General

Sub Process types

BPMN allows model decomposition, encapsulation and detail hiding through the use of Sub Processes. These can be defined in a diagram, allowing the details of a process to be hidden from the top level process.

BPMN 2.0 has two methods for creating sub processes:

  • BPMN Sub Processes, which allow you to create a sub process as part of your process diagram. Sub processes can be nested to contain other sub processes. All sub processes must be contained in the same diagram as their parent Process, and
  • BPMN Call Activities, where one diagram is able to call a process or part of a process definied in a different diagram. This facilitates process decomposition and re-use of common processes / sub-processes by multiple diagrams.

Flows for APEX now allows you to create both sub processes within your process diagram, and callActivities to call other process diagrams. Sub processes can contain other sub processes, and so a deeply nested hierarchy of processes and sub processes can be built.

This page documents sub Processes. Call Activities are documented on this page.

Sub processes are embedded sub processes, and are contained within the same process diagram as their calling process. Global sub processes, which can be called from a different diagram, are supported using Call activities from v22.2 onwards.

Nested Sub Processes

Creating Sub Processes

Sub Processes are created using the modeler, as usual.

Boundary Events on Sub Processes

Sub Processes can have Timer, Message, Error and Escalation Boundary Events attached to them. See Boundary Events

Sub Processes can Be Iterated or Looped. (Enterprise Edition Only).🆕

Sub-processes can be made to execute repeatedly until some completion condition is met (BPMN Loop), or once for each item in a collection (BPMN Iteration) in parallel or in sequence.

Expanded or Collapsed?

Flows for APEX Flow Modeler and Flow Viewer supports sub processes that are expanded or contracted. If a sub process is expanded, the details are visible in the parent diagram. If the sub process is collapsed, you can drill down into the collapsed sub process by clicking on the blue arrow icon shown below the collapsed sub process icon.

If you are using iteration or looping on sub-processes (Enterprise Edition only), you should use collapsed sub processes. The iteration selector then allows you to select which iteration / loop of the sub process you want to view.

Terminate End Events in Sub Processes

A Sub Process can contain a Terminate End Event. If a Terminate End Event is reached, all processing in the sub process, along with any processing in any nested child sub processes running inside it, are terminated. Control passes to the next event in the normal exit path from the sub process in its immediate parent process.

Rules for Sub Processes

1. Sub Processes must have a single Start Event.

A Sub Process must start with a single Start Event, which should be a simple Start Event (i.e., without any associated Timer, etc. event).

2. End Events

A sub process must have at least one End Event. If more than 1 end events are specified, the sub Process waits for all active subflows to complete before returning to its parent process.
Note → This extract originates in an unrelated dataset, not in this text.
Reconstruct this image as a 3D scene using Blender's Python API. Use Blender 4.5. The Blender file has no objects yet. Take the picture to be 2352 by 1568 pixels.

This acts like an implicit parallel merging gateway. (A Sub Process may also have additional non-standard end events, such as error end events, etc.).

3. Sub Processes are Embedded Sub Processes and Operate in a Single Lane.

As is correct for an embedded BPMN sub process, a sub process must operate in a single lane.

4. Event Sub Processes are not yet supported.

5. Sub Processes can be nested.

SubProcesses can be nested to arbitrary depth.

5. Sub Processes and Subflows.

When a subflow reaches a Sub Process object, the subflow gets a status of ‘In Subprocess’.

Processing in the SubProcess starts on a new subflow, which is running at the subprocess level.

Subflows inside a sub process can themselves split at parallel or inclusive gateways, creating new subflows running at the sub process level. They can also start a new child sub process – in which case the new parent sub process gets status ‘In Subprocess’, and its new child starts new subflows at the new sub process level.

For a sub process to complete normally, all subflows running at the subprocess level must complete by reaching an end event. When the last running subflow in a process level completes normally, the subprocess has completed, and processing continues on its parent subflow.

If a subflow triggers a non-interrupting boundary event, it will cause a new subflow to start on its parent’s process level.

If a subflow triggers an interrupting boundary event, for example an error event or an interrupting timer or interrupting escalation, all processing inside the subprocess is stopped, and the sub process’ parent subflow continues on the path forward from the boundary event, if defined.